Author: Colin Craig 2011/05/03

So how deep are your pockets when it comes to giving goodbye payments and pensions for Members of Parliament (MPs) who lost their seats or decided not to run again?

Unfortunately, they better be deep.

Consider the case of Winnipeg MP Jim Maloway, who was elected in the 2008 fall election, but lost his seat in this week’s election. After serving just two and a half years, Mr. Maloway won’t qualify for a federal MP pension, but he will receive about $78,886 as a severance package.

That’s about half an MP’s starting salary of $157,731. Not bad pay if you can get it, is it?

Had Mr. Maloway served just six years as a Member of Parliament, he would have qualified for the lucrative MP pension plan – arguably one of the best pension plans in Canada.

The MP pension plan starts out with annual payments of around $30,000 once someone hits 55 years of age. However, the starting amount rises significantly once you get a few years under your belt and automatically increases each year for inflation.

Unlike many taxpayers who are working an extra year or two because their RRSP portfolio crashed during the recent recession, MPs need not worry about such inconveniences.

In the case of defeated Winnipeg MP Anita Neville, she’ll receive approximately $54,544 per year for her pension after serving just 11 years of service. But Ms. Neville’s situation is hardly shocking when compared with some of her peers.

Consider the case of Bloc Leader Gilles Duceppe who is due for an annual pension of about $140,000 per year. The Canadian Taxpayers Federation estimates that if he lives until he’s 80 years of age, Taxpayers will have given him $2.9 million in pension benefits.

That’s quite the haul for a guy who spent years trying to break up the country.

It’s true that the overly generous formula that determines MP pension payments was reduced a few years ago. But if you peer into the new rules, you’ll find they’re still, well, overly generous. Right now, for every $1 MPs put into their pension plan, taxpayers contribute about $4 towards it.

That is why the Canadian Taxpayers Federation has recommended MPs overhaul the pension plan to make it a defined contribution plan.

Under such a plan, the federal government would match contributions MPs put into their own pension fund. If an MP puts in $1, then taxpayers would put in $1. If the fund does well, then MPs would see a gain. Conversely, if the fund performs poorly, then MPs would also feel the pinch.

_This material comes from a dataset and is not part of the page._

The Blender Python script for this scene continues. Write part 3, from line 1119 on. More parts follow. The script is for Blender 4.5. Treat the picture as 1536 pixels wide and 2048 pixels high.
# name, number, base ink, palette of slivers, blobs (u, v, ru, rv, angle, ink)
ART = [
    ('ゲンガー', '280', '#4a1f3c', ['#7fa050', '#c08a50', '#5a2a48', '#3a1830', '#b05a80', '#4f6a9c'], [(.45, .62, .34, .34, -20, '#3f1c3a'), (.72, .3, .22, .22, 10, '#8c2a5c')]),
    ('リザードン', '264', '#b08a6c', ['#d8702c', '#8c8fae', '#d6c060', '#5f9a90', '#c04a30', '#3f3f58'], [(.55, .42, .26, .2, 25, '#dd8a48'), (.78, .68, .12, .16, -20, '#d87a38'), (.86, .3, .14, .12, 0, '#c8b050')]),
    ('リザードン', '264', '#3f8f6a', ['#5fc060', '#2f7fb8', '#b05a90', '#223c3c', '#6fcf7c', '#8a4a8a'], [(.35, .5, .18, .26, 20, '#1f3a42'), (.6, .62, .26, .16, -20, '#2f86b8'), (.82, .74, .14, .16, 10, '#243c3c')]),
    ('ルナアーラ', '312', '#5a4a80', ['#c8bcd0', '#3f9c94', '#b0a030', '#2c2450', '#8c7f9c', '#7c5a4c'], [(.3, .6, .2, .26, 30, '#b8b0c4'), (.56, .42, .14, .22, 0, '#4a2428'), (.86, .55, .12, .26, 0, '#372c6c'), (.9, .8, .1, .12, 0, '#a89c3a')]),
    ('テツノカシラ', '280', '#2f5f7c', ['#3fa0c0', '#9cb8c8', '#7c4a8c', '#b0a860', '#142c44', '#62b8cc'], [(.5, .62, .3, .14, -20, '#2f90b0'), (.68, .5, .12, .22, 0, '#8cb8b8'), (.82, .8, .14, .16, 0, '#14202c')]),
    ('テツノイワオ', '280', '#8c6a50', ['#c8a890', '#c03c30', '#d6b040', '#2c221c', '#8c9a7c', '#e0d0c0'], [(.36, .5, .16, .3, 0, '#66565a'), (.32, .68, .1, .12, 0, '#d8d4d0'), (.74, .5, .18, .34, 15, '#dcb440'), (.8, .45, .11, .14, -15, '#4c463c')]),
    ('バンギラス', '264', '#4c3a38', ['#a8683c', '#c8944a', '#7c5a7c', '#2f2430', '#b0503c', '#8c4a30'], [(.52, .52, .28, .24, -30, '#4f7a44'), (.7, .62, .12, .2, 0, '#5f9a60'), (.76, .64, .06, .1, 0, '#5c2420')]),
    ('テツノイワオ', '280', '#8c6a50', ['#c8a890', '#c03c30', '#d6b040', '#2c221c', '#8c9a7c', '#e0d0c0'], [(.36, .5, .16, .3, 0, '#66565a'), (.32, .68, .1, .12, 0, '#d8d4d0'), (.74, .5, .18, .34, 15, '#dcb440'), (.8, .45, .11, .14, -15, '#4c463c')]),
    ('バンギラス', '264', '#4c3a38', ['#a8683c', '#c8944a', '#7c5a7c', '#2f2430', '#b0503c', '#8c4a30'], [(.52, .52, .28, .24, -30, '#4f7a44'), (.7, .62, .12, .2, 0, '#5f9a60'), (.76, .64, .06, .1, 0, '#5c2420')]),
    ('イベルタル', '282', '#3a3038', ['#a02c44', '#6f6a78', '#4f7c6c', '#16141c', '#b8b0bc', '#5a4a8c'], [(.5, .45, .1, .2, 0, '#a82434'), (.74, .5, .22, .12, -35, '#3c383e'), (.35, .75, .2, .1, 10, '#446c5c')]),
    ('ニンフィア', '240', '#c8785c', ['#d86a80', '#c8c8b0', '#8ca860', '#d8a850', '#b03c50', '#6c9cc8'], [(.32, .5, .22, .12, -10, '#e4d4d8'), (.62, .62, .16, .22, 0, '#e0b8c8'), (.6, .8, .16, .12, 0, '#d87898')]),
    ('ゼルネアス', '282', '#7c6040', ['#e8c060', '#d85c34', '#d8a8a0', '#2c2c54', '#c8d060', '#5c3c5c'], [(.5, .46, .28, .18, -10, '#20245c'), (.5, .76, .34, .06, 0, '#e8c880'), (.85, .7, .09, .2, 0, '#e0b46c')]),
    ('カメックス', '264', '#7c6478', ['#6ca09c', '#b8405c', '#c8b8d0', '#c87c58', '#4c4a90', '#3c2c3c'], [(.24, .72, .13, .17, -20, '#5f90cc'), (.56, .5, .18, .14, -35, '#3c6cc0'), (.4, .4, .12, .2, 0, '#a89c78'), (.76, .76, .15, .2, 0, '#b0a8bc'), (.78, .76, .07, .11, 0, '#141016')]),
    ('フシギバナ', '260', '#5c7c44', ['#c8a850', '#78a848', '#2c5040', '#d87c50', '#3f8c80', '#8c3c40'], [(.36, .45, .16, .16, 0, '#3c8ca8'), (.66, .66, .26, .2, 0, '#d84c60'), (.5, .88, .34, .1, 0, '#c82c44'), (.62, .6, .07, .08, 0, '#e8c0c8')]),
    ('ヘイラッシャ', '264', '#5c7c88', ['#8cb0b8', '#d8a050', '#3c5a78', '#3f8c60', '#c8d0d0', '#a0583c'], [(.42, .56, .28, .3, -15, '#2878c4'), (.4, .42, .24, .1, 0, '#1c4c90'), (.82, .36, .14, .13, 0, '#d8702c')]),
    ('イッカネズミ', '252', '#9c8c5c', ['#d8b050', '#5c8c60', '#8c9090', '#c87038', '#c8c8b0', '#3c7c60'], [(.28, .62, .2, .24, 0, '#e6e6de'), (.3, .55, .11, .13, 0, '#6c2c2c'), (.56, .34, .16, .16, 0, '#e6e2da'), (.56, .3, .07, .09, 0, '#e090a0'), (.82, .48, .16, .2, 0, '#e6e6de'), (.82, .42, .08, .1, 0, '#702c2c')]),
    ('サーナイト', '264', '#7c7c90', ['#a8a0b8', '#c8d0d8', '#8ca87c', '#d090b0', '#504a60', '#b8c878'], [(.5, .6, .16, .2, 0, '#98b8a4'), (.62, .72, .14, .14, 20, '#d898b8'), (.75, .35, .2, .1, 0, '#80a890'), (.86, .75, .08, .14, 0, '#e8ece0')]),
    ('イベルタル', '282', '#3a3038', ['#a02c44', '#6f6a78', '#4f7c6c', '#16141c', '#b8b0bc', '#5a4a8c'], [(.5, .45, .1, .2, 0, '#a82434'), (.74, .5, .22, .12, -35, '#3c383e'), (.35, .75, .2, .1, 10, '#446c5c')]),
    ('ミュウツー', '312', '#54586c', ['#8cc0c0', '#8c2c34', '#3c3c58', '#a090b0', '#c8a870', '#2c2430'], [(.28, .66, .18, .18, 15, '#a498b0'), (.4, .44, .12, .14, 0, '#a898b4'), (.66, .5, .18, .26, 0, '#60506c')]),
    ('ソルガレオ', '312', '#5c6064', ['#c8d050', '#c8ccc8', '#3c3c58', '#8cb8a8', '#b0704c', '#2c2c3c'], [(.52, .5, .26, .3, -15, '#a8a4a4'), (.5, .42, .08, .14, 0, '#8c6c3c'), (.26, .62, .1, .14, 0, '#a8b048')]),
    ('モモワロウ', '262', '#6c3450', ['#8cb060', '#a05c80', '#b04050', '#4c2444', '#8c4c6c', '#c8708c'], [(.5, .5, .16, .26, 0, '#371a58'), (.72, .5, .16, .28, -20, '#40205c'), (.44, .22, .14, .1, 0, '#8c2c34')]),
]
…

That would bring MPs in-line with many private sector companies that offer the same type of pension plan. In fact, it would still leave MPs better off than most Canadians that have no pension plan whatsoever.

Consider that Statistics Canada data from 2009 shows only 6 million of Canada’s 28.1 million citizens over the age of 15 have a pension plan. Yes, over 75 per cent of us have no plan whatsoever.

Hopefully the new faces in Parliament will achieve what the old faces ignored; a more reasonable pension plan for MPs.